According to the national policy and research body Safe Work Australia, employees working in transport and storage submitted the most serious injury claims of any industry in Australia, and manufacturing workers the third-most.

Red Flag has gone inside one such small non-union factory and warehouse in the Melbourne suburb of West Heidelberg to report on safety standards typical in such sites.

Workers at the metal shopfitting factory and warehouse unload shipping containers filled to the roof with boxes. Barely two are the same shape or weight. In pairs, by hand, they remove boxes weighing more than 110kg. Temperatures in the dark metal containers can approach 50 degrees in summer.

It’s hardly any more comfortable in the warehouse, which can easily reach 40 degrees on a hot day. When it’s busy, the aisles are packed with pallets, discarded packaging and rubbish –  picking and packing is more like scavenging through a tip than working in a warehouse.

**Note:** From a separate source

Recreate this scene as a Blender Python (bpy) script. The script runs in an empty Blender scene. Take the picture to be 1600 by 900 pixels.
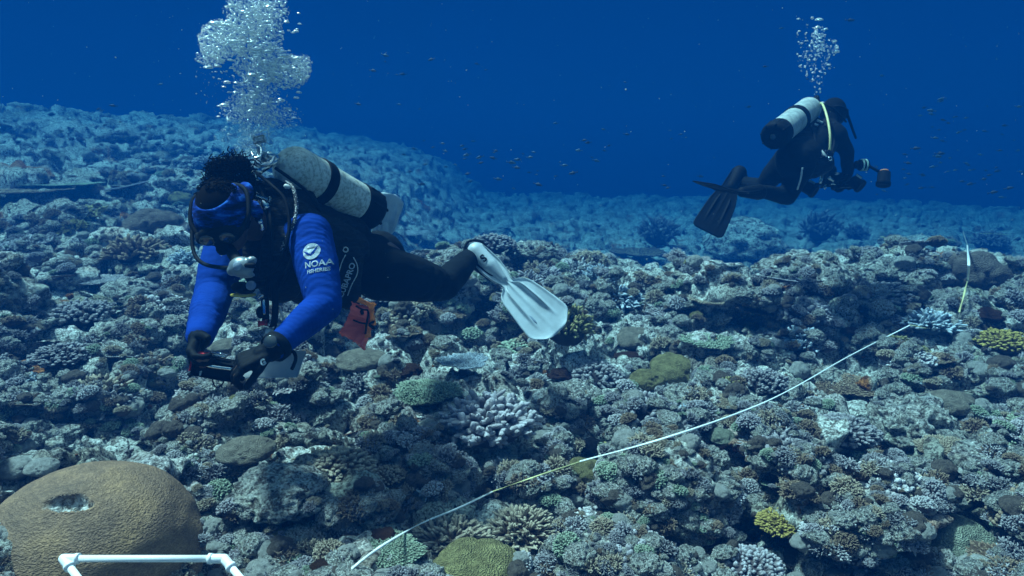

It was reported that a few weeks ago a worker had a load of steel slam into his leg after it fell off a swerving forklift. Though his leg was quickly black with bruising, he finished his shift only for the manager to throw a tantrum when he refused to stay for overtime.

The factory attached to the warehouse is a dirty, formidable obstacle course of exposed electrical cords, discarded scrap metal and rubbish. Forklifts drive freely around the area where 10 to 15 people work. Machinery is decades old. A sheet metal folder has no hand guards because, management says, it was built before they were legally required.

The conditions render accidents virtually inevitable. Workers there tell an array of horror stories: a hand crushed by a spot welder, fingers severed by the guillotine.

Just a few weeks earlier, a high pressure air hose strapped to the ceiling with plastic ties snapped free. Workers reported that the hose flew wildly around the factory like a heavy rubber horse whip.

Everyone working on the factory floor knows that the loose hose should be secured with steel brackets or straps. Yet no one was surprised to see management reattach the hose with the very same plastic ties it had just snapped. “It’s only a matter of time before someone is killed here”, said one worker.

Speaking to Red Flag, an NUW health and safety support officer (who preferred not to be named) said that recorded statistics underestimate the dangers of working in smaller non-union factories and warehouses.

“Bosses will mouth platitudes about safety, but it comes a very distant second to getting the work out and making money. Many of these [small] sites have no OHS structures. The ones that do are specifically structured to have tame safety representatives – supervisors or workers who are compliant with the bosses.”

In small, unorganised shops, “Workers frequently report claim suppression and false notices from managers about ‘injury free days’”, the officer said.

“The smaller the employer, the more likely it is that there will be safety incidents”, said Margot Hoyte, OH&S and workers’ compensation officer at the ACTU. “Smaller workplaces are less likely to identify the need for health and safety, and less likely to take steps to address safety issues.”

In West Heidelberg, workers gathered at a health and safety meeting were blithely lectured about ways they could accept accept responsibility for their own safety. 

“Look, I know you guys have brought up a series of safety issues, and I know that nothing has been done about them, but keep bringing them up”, the manager said. “Look out for each other and everything will work out”, was the advice doled out.

The older workers in the factory say that the precursor to the situation today was the removal of open trade unionists from the site after a dispute about a decade ago. Those who remained and new starters have been afraid of joining the union or taking action to address conditions, instead submitting to an atmosphere of the bosses’ making.

Workers need their own health and safety representatives and strong union organisation on the shop floor to enforce decent and humane working conditions – obviously no one else will.